Work to complete:
Report every line in the listing below where the string "scene" shows up.

Data section:
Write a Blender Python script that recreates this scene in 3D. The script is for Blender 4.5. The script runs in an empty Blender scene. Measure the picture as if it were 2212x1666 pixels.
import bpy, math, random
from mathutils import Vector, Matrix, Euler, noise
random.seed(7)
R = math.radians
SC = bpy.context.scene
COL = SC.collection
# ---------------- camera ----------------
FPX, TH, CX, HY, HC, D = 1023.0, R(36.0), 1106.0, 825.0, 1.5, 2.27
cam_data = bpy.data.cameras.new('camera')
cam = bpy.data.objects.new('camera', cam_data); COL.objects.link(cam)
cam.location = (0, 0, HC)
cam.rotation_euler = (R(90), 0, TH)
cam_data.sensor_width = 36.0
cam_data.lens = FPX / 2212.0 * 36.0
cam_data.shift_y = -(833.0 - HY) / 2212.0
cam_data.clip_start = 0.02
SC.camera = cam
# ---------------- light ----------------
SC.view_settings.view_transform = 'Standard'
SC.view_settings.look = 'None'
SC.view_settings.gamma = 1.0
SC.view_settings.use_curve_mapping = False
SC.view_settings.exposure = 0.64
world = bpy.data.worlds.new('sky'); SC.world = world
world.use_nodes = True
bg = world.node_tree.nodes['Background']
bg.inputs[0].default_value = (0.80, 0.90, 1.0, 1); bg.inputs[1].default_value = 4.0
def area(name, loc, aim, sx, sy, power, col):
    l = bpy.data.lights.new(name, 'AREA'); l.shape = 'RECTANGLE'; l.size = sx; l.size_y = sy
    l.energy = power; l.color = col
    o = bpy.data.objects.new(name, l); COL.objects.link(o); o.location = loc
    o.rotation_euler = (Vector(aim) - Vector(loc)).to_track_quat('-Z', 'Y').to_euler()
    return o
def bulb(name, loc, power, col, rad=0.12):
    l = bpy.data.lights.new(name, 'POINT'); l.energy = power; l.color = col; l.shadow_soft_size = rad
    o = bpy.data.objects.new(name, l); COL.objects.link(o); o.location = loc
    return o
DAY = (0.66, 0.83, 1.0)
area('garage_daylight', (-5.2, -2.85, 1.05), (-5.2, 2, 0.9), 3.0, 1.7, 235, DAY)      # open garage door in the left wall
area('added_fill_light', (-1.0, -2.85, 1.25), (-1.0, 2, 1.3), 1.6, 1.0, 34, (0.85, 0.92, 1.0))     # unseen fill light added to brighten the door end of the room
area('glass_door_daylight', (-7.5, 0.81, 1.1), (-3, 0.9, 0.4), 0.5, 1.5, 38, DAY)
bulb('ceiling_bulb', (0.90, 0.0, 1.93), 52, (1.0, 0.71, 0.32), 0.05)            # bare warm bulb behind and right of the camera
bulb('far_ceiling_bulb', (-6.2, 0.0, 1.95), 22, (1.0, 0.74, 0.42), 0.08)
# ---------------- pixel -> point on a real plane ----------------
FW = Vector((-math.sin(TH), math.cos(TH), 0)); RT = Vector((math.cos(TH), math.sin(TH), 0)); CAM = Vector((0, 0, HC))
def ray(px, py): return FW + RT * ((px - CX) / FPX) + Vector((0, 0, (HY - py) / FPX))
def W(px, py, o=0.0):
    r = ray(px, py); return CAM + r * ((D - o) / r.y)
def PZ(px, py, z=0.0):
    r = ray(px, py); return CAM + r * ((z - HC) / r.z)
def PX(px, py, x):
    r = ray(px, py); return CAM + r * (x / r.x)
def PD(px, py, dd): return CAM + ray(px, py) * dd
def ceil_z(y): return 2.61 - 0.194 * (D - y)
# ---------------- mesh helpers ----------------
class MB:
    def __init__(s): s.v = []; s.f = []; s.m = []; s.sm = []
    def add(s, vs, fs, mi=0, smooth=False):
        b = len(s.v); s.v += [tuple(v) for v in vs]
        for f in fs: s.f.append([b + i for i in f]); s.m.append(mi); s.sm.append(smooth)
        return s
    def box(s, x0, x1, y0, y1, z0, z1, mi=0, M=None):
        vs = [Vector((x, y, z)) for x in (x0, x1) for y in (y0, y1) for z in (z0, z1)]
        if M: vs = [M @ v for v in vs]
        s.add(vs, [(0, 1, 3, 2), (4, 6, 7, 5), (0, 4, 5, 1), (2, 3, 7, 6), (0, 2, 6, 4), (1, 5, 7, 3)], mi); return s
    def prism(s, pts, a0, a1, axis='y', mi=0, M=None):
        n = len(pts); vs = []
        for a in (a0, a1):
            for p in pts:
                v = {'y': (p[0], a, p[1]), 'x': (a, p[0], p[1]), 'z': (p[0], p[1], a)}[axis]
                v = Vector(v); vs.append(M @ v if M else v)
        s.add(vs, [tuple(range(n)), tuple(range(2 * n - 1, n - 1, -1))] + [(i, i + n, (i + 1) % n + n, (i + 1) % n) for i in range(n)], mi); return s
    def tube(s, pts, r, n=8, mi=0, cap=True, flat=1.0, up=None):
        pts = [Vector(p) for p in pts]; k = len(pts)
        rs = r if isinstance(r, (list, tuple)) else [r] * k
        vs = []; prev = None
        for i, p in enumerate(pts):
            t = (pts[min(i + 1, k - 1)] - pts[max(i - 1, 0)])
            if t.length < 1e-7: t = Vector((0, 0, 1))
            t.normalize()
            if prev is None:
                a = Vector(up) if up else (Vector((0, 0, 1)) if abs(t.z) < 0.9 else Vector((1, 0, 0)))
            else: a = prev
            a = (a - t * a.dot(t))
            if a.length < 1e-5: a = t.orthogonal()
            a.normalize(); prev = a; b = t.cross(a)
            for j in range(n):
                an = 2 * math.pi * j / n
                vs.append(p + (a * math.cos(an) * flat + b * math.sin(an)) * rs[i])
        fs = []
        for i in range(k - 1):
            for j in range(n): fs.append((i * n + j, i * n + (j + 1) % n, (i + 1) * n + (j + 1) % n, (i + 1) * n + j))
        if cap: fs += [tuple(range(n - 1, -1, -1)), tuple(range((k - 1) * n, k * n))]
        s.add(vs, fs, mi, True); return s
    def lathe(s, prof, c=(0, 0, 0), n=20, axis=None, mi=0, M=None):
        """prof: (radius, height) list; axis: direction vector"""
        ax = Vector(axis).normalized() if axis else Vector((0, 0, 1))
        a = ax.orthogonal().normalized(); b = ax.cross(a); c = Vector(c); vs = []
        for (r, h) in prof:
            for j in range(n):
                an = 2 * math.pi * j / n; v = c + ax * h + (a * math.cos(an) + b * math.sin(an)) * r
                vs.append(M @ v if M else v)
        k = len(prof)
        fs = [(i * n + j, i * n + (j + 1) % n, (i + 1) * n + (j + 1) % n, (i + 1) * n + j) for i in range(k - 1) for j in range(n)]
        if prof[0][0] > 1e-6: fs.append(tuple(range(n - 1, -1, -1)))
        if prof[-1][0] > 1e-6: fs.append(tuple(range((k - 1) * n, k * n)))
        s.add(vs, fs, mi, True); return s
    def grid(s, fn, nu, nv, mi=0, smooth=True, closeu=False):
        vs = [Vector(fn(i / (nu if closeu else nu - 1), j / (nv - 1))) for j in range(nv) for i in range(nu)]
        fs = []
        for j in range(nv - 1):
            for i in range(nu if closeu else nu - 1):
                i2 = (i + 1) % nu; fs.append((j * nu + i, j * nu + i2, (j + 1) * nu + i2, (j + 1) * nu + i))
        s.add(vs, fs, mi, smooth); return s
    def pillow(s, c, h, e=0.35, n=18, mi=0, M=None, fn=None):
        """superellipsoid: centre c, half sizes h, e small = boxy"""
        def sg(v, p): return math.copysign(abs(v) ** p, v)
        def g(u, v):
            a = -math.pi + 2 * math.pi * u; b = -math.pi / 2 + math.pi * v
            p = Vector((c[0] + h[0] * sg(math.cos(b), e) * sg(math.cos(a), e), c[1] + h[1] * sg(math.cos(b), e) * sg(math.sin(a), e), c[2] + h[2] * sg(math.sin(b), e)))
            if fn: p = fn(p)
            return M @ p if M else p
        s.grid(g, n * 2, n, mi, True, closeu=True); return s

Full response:
Write a Blender Python script that recreates this scene in 3D. The script is for Blender 4.5. The script runs in an empty Blender scene. Measure the picture as if it were 2212x1666 pixels.
SC = bpy.context.scene